● **PROMPT**
From the first line of the listing below to the line with "rad = math.radians", print each line exactly, and nothing more. Leave out the pictures.

● **SUPPLIED INFORMATION**
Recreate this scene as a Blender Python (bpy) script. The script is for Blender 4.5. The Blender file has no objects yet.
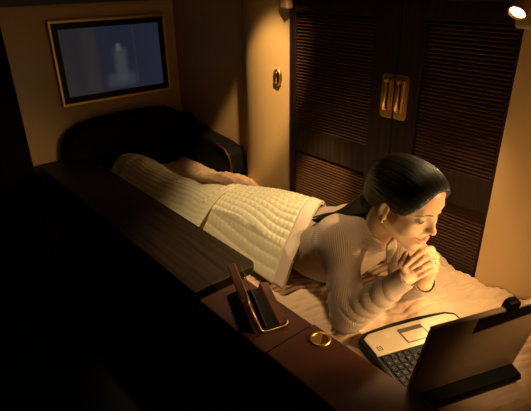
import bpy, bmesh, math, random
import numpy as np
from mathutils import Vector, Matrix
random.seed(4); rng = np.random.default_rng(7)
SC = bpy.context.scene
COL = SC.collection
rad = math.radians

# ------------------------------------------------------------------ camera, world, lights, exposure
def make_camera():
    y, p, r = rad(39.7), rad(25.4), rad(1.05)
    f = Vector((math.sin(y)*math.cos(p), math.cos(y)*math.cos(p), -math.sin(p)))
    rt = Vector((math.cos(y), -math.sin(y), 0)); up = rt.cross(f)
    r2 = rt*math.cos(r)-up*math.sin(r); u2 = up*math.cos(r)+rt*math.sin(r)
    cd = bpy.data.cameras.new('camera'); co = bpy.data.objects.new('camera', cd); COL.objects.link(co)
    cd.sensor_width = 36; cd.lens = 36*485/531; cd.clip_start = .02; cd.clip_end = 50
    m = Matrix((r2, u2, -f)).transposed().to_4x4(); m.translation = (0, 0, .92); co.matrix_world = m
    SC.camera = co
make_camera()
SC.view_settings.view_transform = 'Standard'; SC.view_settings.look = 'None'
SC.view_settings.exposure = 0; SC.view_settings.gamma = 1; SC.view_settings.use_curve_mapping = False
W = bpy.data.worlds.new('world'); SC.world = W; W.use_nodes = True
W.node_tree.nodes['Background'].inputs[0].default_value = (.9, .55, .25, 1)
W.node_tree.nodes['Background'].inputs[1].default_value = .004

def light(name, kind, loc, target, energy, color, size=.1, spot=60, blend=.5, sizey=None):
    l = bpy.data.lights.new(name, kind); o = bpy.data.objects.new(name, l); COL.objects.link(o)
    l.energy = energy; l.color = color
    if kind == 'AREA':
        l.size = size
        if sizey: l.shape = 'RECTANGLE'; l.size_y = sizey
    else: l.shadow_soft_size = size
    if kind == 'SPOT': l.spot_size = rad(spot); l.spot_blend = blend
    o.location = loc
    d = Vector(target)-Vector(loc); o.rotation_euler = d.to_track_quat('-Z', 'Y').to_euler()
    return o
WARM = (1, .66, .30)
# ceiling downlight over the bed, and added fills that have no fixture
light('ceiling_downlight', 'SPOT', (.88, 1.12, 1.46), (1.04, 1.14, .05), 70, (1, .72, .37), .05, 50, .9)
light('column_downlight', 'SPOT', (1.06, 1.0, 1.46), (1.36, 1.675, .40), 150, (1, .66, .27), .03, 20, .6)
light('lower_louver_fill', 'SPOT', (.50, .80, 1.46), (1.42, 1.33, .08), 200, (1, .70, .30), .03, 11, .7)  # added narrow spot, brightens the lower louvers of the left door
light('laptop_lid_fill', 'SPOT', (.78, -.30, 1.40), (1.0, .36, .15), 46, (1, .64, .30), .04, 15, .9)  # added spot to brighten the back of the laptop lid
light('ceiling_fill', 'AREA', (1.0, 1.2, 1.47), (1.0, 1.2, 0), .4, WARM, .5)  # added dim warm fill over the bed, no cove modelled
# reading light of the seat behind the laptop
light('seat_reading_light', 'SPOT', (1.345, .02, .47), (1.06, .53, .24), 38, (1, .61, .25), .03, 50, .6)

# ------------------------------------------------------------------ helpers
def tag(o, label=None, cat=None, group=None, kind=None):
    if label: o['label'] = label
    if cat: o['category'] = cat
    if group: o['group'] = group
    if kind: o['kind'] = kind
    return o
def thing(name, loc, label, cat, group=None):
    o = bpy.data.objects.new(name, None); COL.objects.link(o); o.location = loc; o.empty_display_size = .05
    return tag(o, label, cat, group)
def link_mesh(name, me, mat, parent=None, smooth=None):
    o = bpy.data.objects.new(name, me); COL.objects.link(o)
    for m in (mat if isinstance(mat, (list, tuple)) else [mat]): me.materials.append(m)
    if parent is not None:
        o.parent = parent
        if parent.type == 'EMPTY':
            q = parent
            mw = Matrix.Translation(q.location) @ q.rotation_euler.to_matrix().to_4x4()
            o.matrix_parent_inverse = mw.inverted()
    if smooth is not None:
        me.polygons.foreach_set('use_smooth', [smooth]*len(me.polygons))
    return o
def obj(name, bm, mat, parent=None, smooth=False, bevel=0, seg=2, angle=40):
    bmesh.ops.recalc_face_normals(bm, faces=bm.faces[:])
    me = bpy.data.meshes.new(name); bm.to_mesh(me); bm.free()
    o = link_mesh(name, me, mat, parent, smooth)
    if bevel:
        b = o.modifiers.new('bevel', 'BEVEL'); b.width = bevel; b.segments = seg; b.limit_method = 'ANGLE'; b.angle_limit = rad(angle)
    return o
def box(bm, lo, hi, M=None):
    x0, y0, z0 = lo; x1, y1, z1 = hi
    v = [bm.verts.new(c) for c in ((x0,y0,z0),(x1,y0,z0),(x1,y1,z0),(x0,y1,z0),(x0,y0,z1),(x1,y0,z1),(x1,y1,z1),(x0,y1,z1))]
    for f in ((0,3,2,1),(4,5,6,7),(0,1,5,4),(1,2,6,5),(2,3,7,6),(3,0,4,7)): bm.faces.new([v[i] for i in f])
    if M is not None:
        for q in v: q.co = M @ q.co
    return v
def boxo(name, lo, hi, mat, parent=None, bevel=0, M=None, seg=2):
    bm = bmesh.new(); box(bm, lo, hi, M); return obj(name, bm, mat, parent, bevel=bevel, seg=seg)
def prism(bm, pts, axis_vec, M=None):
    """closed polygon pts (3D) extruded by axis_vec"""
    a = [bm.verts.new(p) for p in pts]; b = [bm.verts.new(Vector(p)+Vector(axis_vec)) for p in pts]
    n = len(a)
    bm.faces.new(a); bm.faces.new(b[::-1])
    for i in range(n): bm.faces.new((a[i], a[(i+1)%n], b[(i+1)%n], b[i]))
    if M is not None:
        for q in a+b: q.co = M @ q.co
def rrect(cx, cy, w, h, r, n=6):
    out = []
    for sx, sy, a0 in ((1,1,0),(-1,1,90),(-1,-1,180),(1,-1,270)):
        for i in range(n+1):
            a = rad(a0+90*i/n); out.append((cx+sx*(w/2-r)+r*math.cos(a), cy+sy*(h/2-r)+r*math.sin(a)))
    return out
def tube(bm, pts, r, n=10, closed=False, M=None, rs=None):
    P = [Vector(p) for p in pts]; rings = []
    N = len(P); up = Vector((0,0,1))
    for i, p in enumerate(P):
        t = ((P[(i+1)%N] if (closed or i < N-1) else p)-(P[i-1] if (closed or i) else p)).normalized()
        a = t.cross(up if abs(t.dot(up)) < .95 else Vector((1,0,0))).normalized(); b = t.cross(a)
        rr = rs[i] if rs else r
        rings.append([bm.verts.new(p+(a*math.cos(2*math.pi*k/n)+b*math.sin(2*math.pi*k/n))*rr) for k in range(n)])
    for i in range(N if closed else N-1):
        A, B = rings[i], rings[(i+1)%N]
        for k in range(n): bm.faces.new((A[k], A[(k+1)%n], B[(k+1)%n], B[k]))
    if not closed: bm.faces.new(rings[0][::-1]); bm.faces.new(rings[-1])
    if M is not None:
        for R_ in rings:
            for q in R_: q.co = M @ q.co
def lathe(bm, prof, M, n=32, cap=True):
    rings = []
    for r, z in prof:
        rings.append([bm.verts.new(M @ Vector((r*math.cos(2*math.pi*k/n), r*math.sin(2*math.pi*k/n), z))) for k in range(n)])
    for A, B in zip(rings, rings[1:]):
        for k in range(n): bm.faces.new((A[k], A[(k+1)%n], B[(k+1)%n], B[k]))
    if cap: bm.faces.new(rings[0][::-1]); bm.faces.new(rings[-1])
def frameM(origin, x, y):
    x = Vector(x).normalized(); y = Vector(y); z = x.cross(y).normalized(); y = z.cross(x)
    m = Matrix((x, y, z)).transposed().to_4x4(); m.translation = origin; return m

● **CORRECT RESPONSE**
Recreate this scene as a Blender Python (bpy) script. The script is for Blender 4.5. The Blender file has no objects yet.
import bpy, bmesh, math, random
import numpy as np
from mathutils import Vector, Matrix
random.seed(4); rng = np.random.default_rng(7)
SC = bpy.context.scene
COL = SC.collection
rad = math.radians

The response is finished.